Scrivere di un disco che parte da un titolo incomprensibile o quasi, come "Ga Ga Ga Ga Ga", non è per niente facile. Meno ancora lo è, se a firmarlo sono gli Spoon. Passo indietro: il gruppo viene da un'attività più che decennale e da una richiesta, per chi ascolta, di una conferma, dopo un disco ottimo come "Gimme Fiction". Direttive musicali ridotte al minimo, se possibile, anzi concentrate in un solo nome: Beatles. Scrivere "Beatles" in questa maniera, però, potrebbe apparire fuorviante; gli Spoon riprendono gli echi delle melodie dei quattro di Liverpool, le scarnificano, lasciano per l'appunto qualche filo teso e disegnano lo sfondo. Il tutto viene ovviamente amplificato da Britt Daniel, voce ed effetti annessi che definire lennoniani sarebbe dire poco. E poi ci sono i colori, colori lontani dall'oscurità, ma molto più aperti verso un pop asciutto, di estremo impatto, ridotto all'osso per lasciar viaggiare la melodia.
Questo è anche "Ga Ga Ga Ga Ga", a partire dall'andante incipit di "Don't Get Me A Target", voce rauchissima con John Lennon e Abbey Road dietro l'angolo, plettrate che sembrano neanche filtrate per un mixer e un pianoforte in battuta che ne accompagnano la crescita, per poi arrivare a prove estemporanee di art-pop, come la claustrofobica "The Ghost Of Your Lingers" o "The Underdog": se la prima può sembrare quasi fuori contesto per i toni eccessivamente cupi, la seconda offre uno degli episodi più brillanti dell’intero disco, trasformandosi in una ballata a suo modo dolente, con una chitarra acustica dominante, che entra dentro fin dalle prime battute.
Strumenti semplici, cose semplici: sembra questo il diktat al momento della scrittura, si prova a rileggere il ragga accordandolo con dondolii di teste da scampagnata ("Eddie's Ragga"), ci si sposta verso un clapping suggestivo, sul quale il gruppo costruisce l'episodio sicuramente più rappresentativo dell'album, "Finer Feelings", scanzonata (sapendo di esserlo). Non per questo, però, si può arrivare a confondere gli Spoon con uno dei mille gruppi pop-rock attualmente in circolazione: la loro storia è profonda, la loro musica altrettanto.
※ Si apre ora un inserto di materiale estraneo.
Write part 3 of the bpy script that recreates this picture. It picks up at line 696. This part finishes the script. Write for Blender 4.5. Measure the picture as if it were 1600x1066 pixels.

Solo che le leggi del pop richiedono una melodia che funzioni e, soprattutto, sapere come farla funzionare: metti il crescendo di "My Little Japanese Cigarette Case", che finge di partire verso ritornelli squarciagola e invece viene interrotta a sorpresa da chitarre pseudo-ispaniche... Per ritornelli che non partono, ci sono canzoni che si portano dietro un refrain dall'inizio alla fine, un crescendo che viene scandito da tamburelli lontani, poi le solite chitarre e i fiati d'altri tempi ("Yr Cherry Bomb").
Un disco di esplosioni di colore, si diceva, e viene da aggiungere che probabilmente la capacità degli Spoon è diversa e più profonda, il fare in maniera semplice ciò che per altri è difficile, per altri ancora impossibile. Rimarrebbe solo da discutere se un disco del genere, che sicuramente rientra all'interno della casta "beatlesiana" dell'attuale scena indie-pop, possa essere facilmente sdoganato verso altri lidi, dove dominano produzioni di più facile impatto. Ma è un dubbio che potrà dissolvere solo il tempo. E la stessa band texana. Magari partendo proprio dalle dieci canzoni di "Ga Ga Ga Ga Ga".